If your PC did fine it was because you cheated. Straight up. You fudged the dice.
You are making several assumptions here that may or may not be true...
I played 1e AD&D too long not fudging the dice to believe otherwise. And yes, I am well aware being asked for a saving throw is itself failure, but way to many 1e AD&D saving throws come down to by the numbers 50/50 save or die, and way too many get forced on you by non-passive NPCs etc to believe any of this. I know my players in the era were fudging, because their average rolls were probably around a 15. I have observed players never roll under a 10 for most of a year. I tolerated it because it wasn't worth fighting over, I didn't want to strain friendships and as long as the other players weren't complaining to me I wasn't being hurt.
Without fudging, I've had a dozen PCs I ran AD&D1e for make it to 10th from 1st, no rezzing needed... but it wasn't with published modules.
Several issues that may affect the lethality:
1st is that of comparable adventures. I tended to build dungeons that used more lower level foes. I seldom used save-or-die,
Second is that 15's are abnormal stats. For Method 0 (PHB), sure. But the DMG has 4 methods that are higher. Method I, you can expect one at 15. THe others, you can expect 2-3 15+ stats. They're not cheating, they're a DM's option for PC use. If you want to play legit paladins, use method IV
Third is comparable player playstyles. If your group is cautious enough, they seldom get in reach of death.
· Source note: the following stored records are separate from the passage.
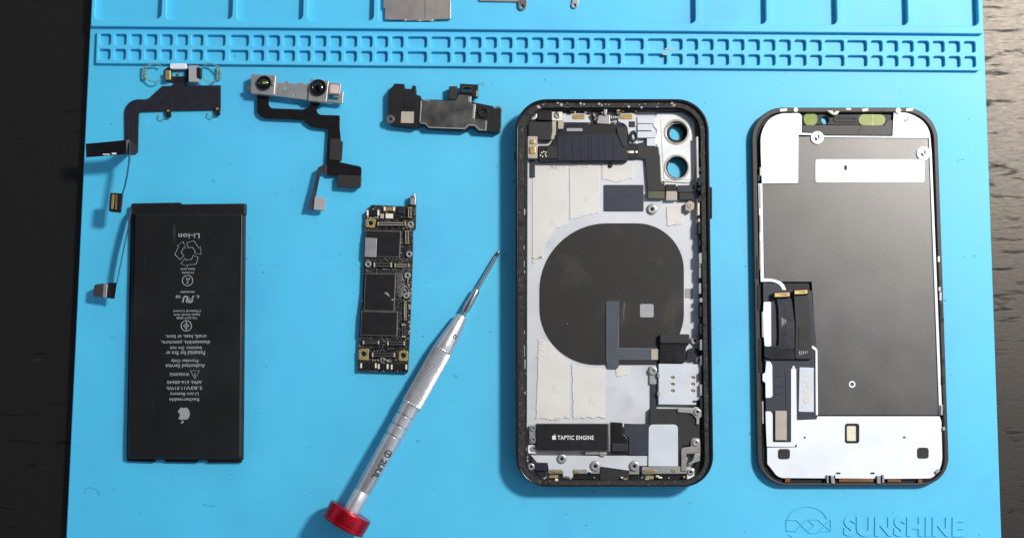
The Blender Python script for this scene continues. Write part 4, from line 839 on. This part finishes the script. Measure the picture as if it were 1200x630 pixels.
# lower white plate
RW = rnd(rect(990.8, 496, 1006.8, 518.6), 2.5)
lw = plate('lower_plate', [(933.6, 492), (957, 491), (957.6, 487.4), (1101.4, 487.4), (1103.4, 494), (1104.4, 540, 6), (1101, 551, 8), (1092, 560.2, 4), (1036, 560.6), (1036, 557), (1026, 557), (1026, 560.4), (979, 560), (979, 556.6), (970, 556.6), (970, 560), (912, 559.6, 6), (904, 549, 6), (899.2, 543), (899, 524), (933.6, 523.6)], 1.5, 2.3, WHITEM, ds, bev=.08, r=.8, holes=[RW])
plate('window_frame', rect(990.4, 495.8, 1007, 518.8), 1.4, 2.5, BLACK, lw, bev=.08, r=2.8, holes=[rnd(rect(992.6, 498, 1004.4, 516.2), 1.4)])
box('cream_window', 991.8, 497.2, 1005.6, 517.6, 1.45, 1.95, CREAM, lw, r=1, bev=.04)
join('black_pad', [pl(rect(912, 525.6, 925.8, 537.4), 2.25, 2.5, 3, .05)], CHAR, lw); join('black_pad', [pl(rect(1075, 524, 1088.4, 536.8), 2.25, 2.5, 3, .05)], CHAR, lw)
join('pin_hole', [pl(circ(1059.8, 512, 1.6, 12, 1.1), 2.25, 2.4, bev=.01), pl(circ(943, 512.2, 1.2, 12), 2.25, 2.4, bev=.01), pl(circ(982.4, 554, 3, 12, 1.1), 2.25, 2.4, bev=.01), pl(circ(1022.6, 554, 3, 12, 1.1), 2.25, 2.4, bev=.01)], CHAR, lw)
join('bottom_clip', [pl(rect(969, 556, 971, 565.6), 2.2, 3.2, .6), pl([(973.6, 557), (977.4, 557), (978.6, 566), (974.4, 566)], 2.2, 3.4, .6), pl(rect(1028, 556.8, 1032, 566), 2.2, 3.4, .6), pl(rect(1034, 555.6, 1036.4, 565), 2.2, 3.2, .6), pl([(1096, 552), (1100, 548.6), (1102, 551), (1098, 555)], 2.2, 3.1, .8)], STEEL, ds)
join('copper_tape', [pl(rect(983, 561, 1024, 564.4), 1.4, 1.9, .4), pl(rect(1040, 561.4, 1056, 564.6), 1.4, 1.9, .4), pl(rect(1076, 561.4, 1081, 565.6), 1.4, 2.3, .4), pl(rect(920, 560.6, 926, 564.6), 1.4, 2.3, .4)], M('copper_tape', (120, 88, 60), .45, metal=.5, var=.2), ds)
ring(998.6, 450, 1.95, 2.2, 4.0, 2.2, WHITEM, ds, 'white_ring')
join('hinge_clip', [pl(rect(x, y, x+2.6, y+hh), 1.4, 3.1, .6) for x, y, hh in ((1099, 300, 7), (1100, 336, 5), (1101, 342, 10), (1102.4, 474, 12), (1105, 500, 4), (890.4, 196, 10))], STEEL, ds)
join('hinge_clip', [pl(rect(x, y, x+3, y+hh), 1.4, 3.1, .6) for x, y, hh in ((1100, 327, 6), (1101.4, 356, 14), (1103.4, 372, 5), (1103.8, 420, 6), (1104, 440, 10), (887.6, 205, 7), (886.4, 300, 26), (887.6, 334, 30), (889, 396, 40))], BLACK, ds)
join('foil_edge', [pl([(890, y), (892, y), (892.4, y+hh), (890.2, y+hh)], 1.4, 2.6, .3) for y, hh in ((216, 28), (252, 20), (282, 34))] + [pl([(892.6, y), (894.6, y), (895, y+hh), (893, y+hh)], 1.4, 2.6, .3) for y, hh in ((365, 30), (470, 26))], STEEL, ds)

# ================================================================== LOOSE PIECES IN THE TRAY
spc = thing('shield_cover', 'brownish steel cover sheet with notched lower edge, resting in the wide tray', 'metal shield', 489, 5, -1)
sp_ = plate('sheet', [(450, -40), (528, -40), (527.6, 22.4), (510.4, 22.8), (508, 24.6), (498, 24.4), (490, 25), (486, 23.8), (480, 24.6), (474, 23.4), (451, 23.2), (451, 10), (449, 9.6)], -.9, .5, SHIELD, spc, bev=.15, r=.8)
join('pressed_seam', [pl(rect(497.6, -38, 498.4, 22), .45, .53, bev=.01)], STEELD, spc)
join('bright_nick', [pl(rect(449, 0, 451, 10), -.4, .3, .4), pl(rect(473, 22.6, 476, 24.6), -.2, .7, .4), pl(rect(490, 23.4, 493, 25.2), -.2, .7, .4), pl(rect(503, 23, 507, 25.2), -.2, .7, .4), pl([(526.4, 2), (528.4, 2), (528, 22), (526.2, 22)], -.2, .6, .4)], STEEL, spc)
br = thing('long_bracket', 'flat steel strip bracket with one eyelet at its end, in the wide tray', 'bracket', 588, -2, -1)
plate('strip', [(561, -18), (617.5, -18), (617.2, 3), (606, 2.2), (561.6, 1.4)], -.9, -.2, SHIELD, br, bev=.12, r=.8)
plate('eyelet', [(606.6, 0), (617.4, 0), (617.4, 9, 4), (612, 13, 5), (607, 10, 4)], -.85, -.1, STEELD, br, holes=[circ(612, 7.8, 2.4, 16)], bev=.1, r=1)
sb = thing('small_bracket', 'tiny steel tab with a hole, on its own right of the long strip bracket', 'bracket', 673, 0, -1)
plate('tab', [(671.4, -16), (678.4, -16), (677.6, 8, 3), (673, 10.4, 4), (669, 8, 3), (670.6, 2)], -.9, -.2, STEEL, sb, holes=[circ(673.4, 6.4, 2.0, 14)], bev=.1, r=1)

# ================================================================== LIGHT
w = bpy.data.worlds.new('World'); scene.world = w; w.use_nodes = True
nt = w.node_tree; bg = nt.nodes['Background']
# room light as added fill: brighter right, bluish low band all round, dim upper left
def mth(op, x, y):
    n = nt.nodes.new('ShaderNodeMath'); n.operation = op
    for k, v in enumerate((x, y)):
        if isinstance(v, (int, float)): n.inputs[k].default_value = v
        else: nt.links.new(v, n.inputs[k])
    return n.outputs[0]
def ramp(x, a, b, lo, hi):
    n = nt.nodes.new('ShaderNodeMapRange'); n.interpolation_type = 'SMOOTHSTEP'
    n.inputs['From Min'].default_value = a; n.inputs['From Max'].default_value = b; n.inputs['To Min'].default_value = lo; n.inputs['To Max'].default_value = hi
    nt.links.new(x, n.inputs['Value']); return n.outputs['Result']
tc = nt.nodes.new('ShaderNodeTexCoord'); mp = nt.nodes.new('ShaderNodeVectorMath'); mp.operation = 'DOT_PRODUCT'
nt.links.new(tc.outputs['Generated'], mp.inputs[0]); mp.inputs[1].default_value = (.80, .28, .30)
sx_ = nt.nodes.new('ShaderNodeSeparateXYZ'); nt.links.new(tc.outputs['Generated'], sx_.inputs[0])
right_fill = ramp(mp.outputs['Value'], .2, 1.0, 0, .8)
low_fill = mth('MULTIPLY', ramp(sx_.outputs['Z'], .05, .25, .3, 1), ramp(sx_.outputs['Z'], .42, .74, .80, .0))
tot = mth('ADD', mth('ADD', right_fill, low_fill), .02)
cl_ = nt.nodes.new('ShaderNodeCombineColor')
nt.links.new(mth('MULTIPLY', tot, .80), cl_.inputs[0]); nt.links.new(mth('MULTIPLY', tot, .98), cl_.inputs[1]); nt.links.new(mth('MULTIPLY', tot, 1.28), cl_.inputs[2])
nt.links.new(cl_.outputs[0], bg.inputs['Color']); bg.inputs['Strength'].default_value = .8
def area(name, loc, target, size, power, col, shape='DISK', sy_=None):
    l = bpy.data.lights.new(name, 'AREA'); l.shape = shape; l.size = size; l.energy = power; l.color = col
    if sy_: l.size_y = sy_
    o = bpy.data.objects.new(name, l); COL.objects.link(o); o.location = loc
    o.rotation_euler = (Vector(target)-Vector(loc)).to_track_quat('-Z', 'Y').to_euler()
    return o
area('desk_lamp', (.61, .385, .76), (0.03, 0, 0), .14, 13.5, (1.0, .965, .92))

cam = bpy.data.cameras.new('camera'); cam.sensor_width = 36; cam.lens = 36*F/1200; cam.clip_start = .01; cam.clip_end = 20
cam.dof.use_dof = True; cam.dof.focus_distance = DIST*.99; cam.dof.aperture_fstop = 9
co = bpy.data.objects.new('camera', cam); co.location = CAM; co.rotation_euler = (TH, 0, 0); COL.objects.link(co); scene.camera = co
scene.view_settings.view_transform = 'Standard'; scene.view_settings.look = 'None'; scene.view_settings.exposure = 0; scene.view_settings.gamma = 1
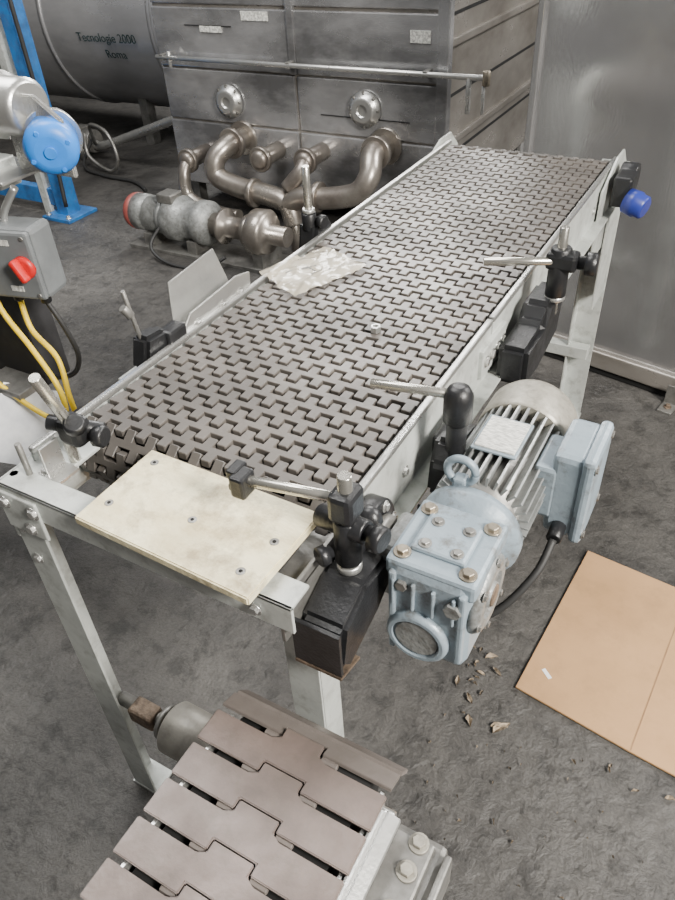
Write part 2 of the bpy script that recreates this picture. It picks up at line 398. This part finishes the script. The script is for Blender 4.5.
# ------------------------------------------------------------ gear motor
g=empty('gear_motor')
b=B('gearbox',g)
gx0,gx1,gy0,gy1,gz0,gz1=-.282,-.168,.56,.69,.742,.906
b.bb(gx0,gx1,gy0,gy1,gz0,gz1,'paint',.014)
b.bb(gx0-.005,gx1+.005,gy0+.004,gy1,gz1-.026,gz1+.004,'paint',.006)
b.bb(gx0+.018,gx1-.02,gy0+.03,gy1-.03,gz1+.002,gz1+.012,'paint',.005)
for x in (gx0+.012,gx1-.012):
    for y in (gy0+.022,gy1-.02):
        b.bolt((x,y,gz1+.004),(0,0,1),.008,.008,'brass')
for x in (gx0+.035,gx1-.035):
    for y in (gy0+.042,gy1-.045): b.bolt((x,y,gz1+.012),(0,0,1),.006,.005,'dsteel')
b.lathe((-.235,gy0+.004,.785),(0,-1,0),[(0,.047),(.012,.044),(.015,.040),(.015,.035),(.010,.034),(.010,0)],'paint',40)
b.lathe((-.235,gy0-.006,.785),(0,-1,0),[(0,.033),(.003,.030),(.003,0)],'paintd',32)
b.cyl((-.188,gy0+.002,.865),(-.188,gy0-.008,.865),.013,'paintd',6)
b.cyl((-.26,gy0+.002,.875),(-.26,gy0-.006,.875),.009,'dsteel',6)
for i in range(4): b.bb(gx0+.008+i*.028,gx0+.013+i*.028,gy0-.006,gy0+.004,.835,.885,'paint',.002)
b.bb(gx0+.004,gx0+.014,gy0-.005,gy0+.01,.74,.895,'paint',.003)
b.bb(gx1-.014,gx1-.004,gy0-.005,gy0+.01,.76,.895,'paint',.003)
b.lathe((gx1-.002,yc0,.84),(1,0,0),[(0,.060),(.010,.054),(.013,.048),(.013,.034),(.008,.033),(.008,.018),(.014,.018),(.014,0)],'paintd',40)
b.lathe((gx1+.011,yc0,.84),(1,0,0),[(0,.017),(.003,.015),(.003,0)],'rust',32)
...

4th is that of how foes were run. I wasn't very good at it in the early 80's...
5th is the use or not of crits and fumbles - the core mechanic is just a nat 20 almost always hit. I don't know where you sat on that issue, but I didn't use crits in D&D until I got the Master Set...
I never had players fudging until senior year... because prior, all rolls were made in the open... save the few dictated otherwise in rules.